Was the City listened to enough by the government as it negotiated the original Brexit agreement?

“I suppose I’d have to say clearly not, in the sense that we didn’t get included in the Brexit bill,” he says. “We made the case and clearly, for whatever reasons, other areas took priority. But I don’t want to look back, because we can’t undo what happened. I want to look forward to say ‘where do we go from here and how do we rebuild?’. Yeah, we didn’t get everything we wanted, we did make the arguments for equivalence [the EU’s system to grant market access to non-member state firms in certain areas of financial services], we did make the arguments for financial services being in the Brexit bill.” He points out that financial services contributes 13% of the total tax take: “a huge contribution, massive”.

Financial services, I muse, seemed to attract much less public discourse than fishing, which in 2021 made up 0.03% of the British economy and directly employs around 11,000 people (the Financial Times pointed out back in 2018 that fishing made a smaller economic contribution to UK GDP than the Harrods department store). But then maybe for the Conservatives’ new Red Wall voters, fishing is a real job done by real people.

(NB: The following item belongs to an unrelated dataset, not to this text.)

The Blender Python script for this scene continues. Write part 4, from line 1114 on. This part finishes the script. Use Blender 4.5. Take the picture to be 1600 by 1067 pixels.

“Well, let me assure you there are real people doing real jobs in the City of London,” says Hayward.

“I don’t want to comment on any individual sector. You’re quite right, there was much more of a focus on goods, there was much more of a focus on agriculture, much more of a focus on fishing. You’re right. And I don’t think the financial services sector had a big enough recognition in the Brexit debate. That’s not that we didn’t put the case – we did put the case, very strongly. But… there seemed to be more interest in some of these other areas. You know, I’m not in government, I can’t speak for why the government reached the decision they did. We are where we are.”

Hayward was, and is, an unabashed Remainer. Unhappily for New European readers, however, he remains pessimistic about the chances of returning any time soon.

“I personally don’t see it – I’m not saying it won’t happen, I’m just saying at the moment I don’t see that. I think you will find, across the British political parties, different emphases, depending on the party, on how closely we should or shouldn’t work with the EU. That’s inevitable because every party has a slightly different approach.

“I think all parties broadly now realise that the pain of the Brexit parting is over and we’ve now got to work together. But that’s a big jump from there to say ‘will we go back into the customs union, will we go back into the EU?’. I don’t think we will in my lifetime, but never say never. I mean, it’s a political world. Something could happen, events change everything.

“I think now we just need to get on. We’re outside, we’ve got a regulatory structure, we’ve got opportunities. Personally I’d have preferred to have seen those opportunities still within the EU, but we’re not so we’ve got to move forward.”